Aşk filmlerinin tercih edilmesinin nedenleri arasında insanların barış isteği, daha sakin ve olumlu hayat talebinin etkisini vurgulayan Akpınar, “İnsanların kendi hayatlarındaki normalleştirme süreci ile alakalı.” tespitini ifade etti.

AŞK FİLMLERİ MUTLU SONA ULAŞTIĞI İÇİN DAHA ÇOK TERCİH EDİLİYOR

İpek Üniversitesi, Sinema Sanatları Fakültesi Film Tasarımı Bölümü Öğretim Üyesi Yrd. Doç. Dr. Şükran Akpınar açıklamasını, insanların hep mutlu sona ulaşma isteği taşıdığını belirterek, aşk filmlerinin de senaryoları gereği ağırlıkla mutlu sona ulaştığını aktardı. Akpınar, “Reddetme sürecinden daha çok diğer taraftan acının getirdiği duygu yoğunluğunu daha normal daha tercih edilebilir, duygu yoğunluğuna dönüştürme isteğidir.” dedi.

Savaşın bir ülke için en yıkıcı olayların başında geldiğini söyleyen Akpınar, her gün 10-20 kişinin hayatını kaybettiği bir yerde reddetmenin kişinin günlük hayatını normale dönüştürme ile alakalı olduğunu kaydetti.

Akpınar, Türkiye’nin batı tarafında bulunan insanların telaşlarının günlük hayatlarını sürdürme ile devam etiğinin altını çizerek, “Çünkü orada savaş yok. Ülke ekonomisinin kötüye gidişi de orada var. Bu insan psikolojisi olarak çok normal birşey. İnsanların kendilerini doğrudan etkileyen etkilemeyen süreçlere bakarlar.” düşüncesini paylaştı.

FARKLI KAYNAKLAR ORTADAN KALKTI, VATANDAŞ TELEVİZYON İZLEMEK İSTEMİYOR

Vatandaşlardan kimisinin televizyon dahi izlemek istemediğine de işaret eden Yrd. Doç. Dr. Şükran Akpınar, sözlerini “Yandaş, havuz medyasının kanalının çok olması nedeniyle seyredilecek alanların azalıyor. Farklı kaynaklar ortadan kalktığı için insanlar televizyon izlemiyor. İnsanlar sosyal medyadaki haberlerin doğru olduğuna inandığı için sosyal medya artık daha çok tercih ediliyor. Ya da muhalif haberleri takip etme şansı daha çok oluyor. İnsanlar doğru bilgilere ulaşılamaz duruma geldi, insanları televizyonlardan uzaklaştıran nedenlerden biri.” şeklinde sürdürdü.

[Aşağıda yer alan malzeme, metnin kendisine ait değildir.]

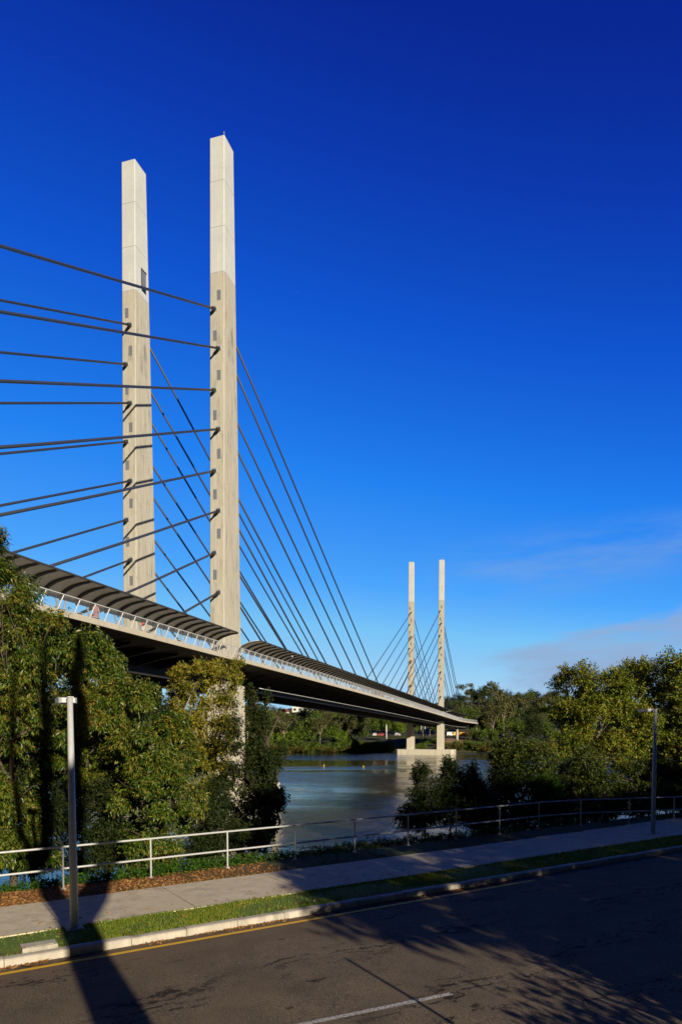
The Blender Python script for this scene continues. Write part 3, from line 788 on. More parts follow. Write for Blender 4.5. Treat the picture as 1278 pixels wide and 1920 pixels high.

Akpınar, reddetme duygusu hakkında ise şunları anlattı: “Reddetmede, benim başıma gelmediyse olmaz duygusu vardır. İnsanlar bu gerçekle karşılaşmak istemiyorlar. İnsanlar trafik kazasının kendi başlarına geleceğine inanmıyorlar. Türk insanı şuan savaşı reddediyor. Bugün sadece AKP, HDP çatışması gibi bakılıyor. Bir zamanlar omuz omuza çalışmış insanların bugün bölünmeye çalışıldığı bir ortam var. Böyle bir savaşın bilincinde bile değil. Belli kişiler tarafından yönlendiriliyor.”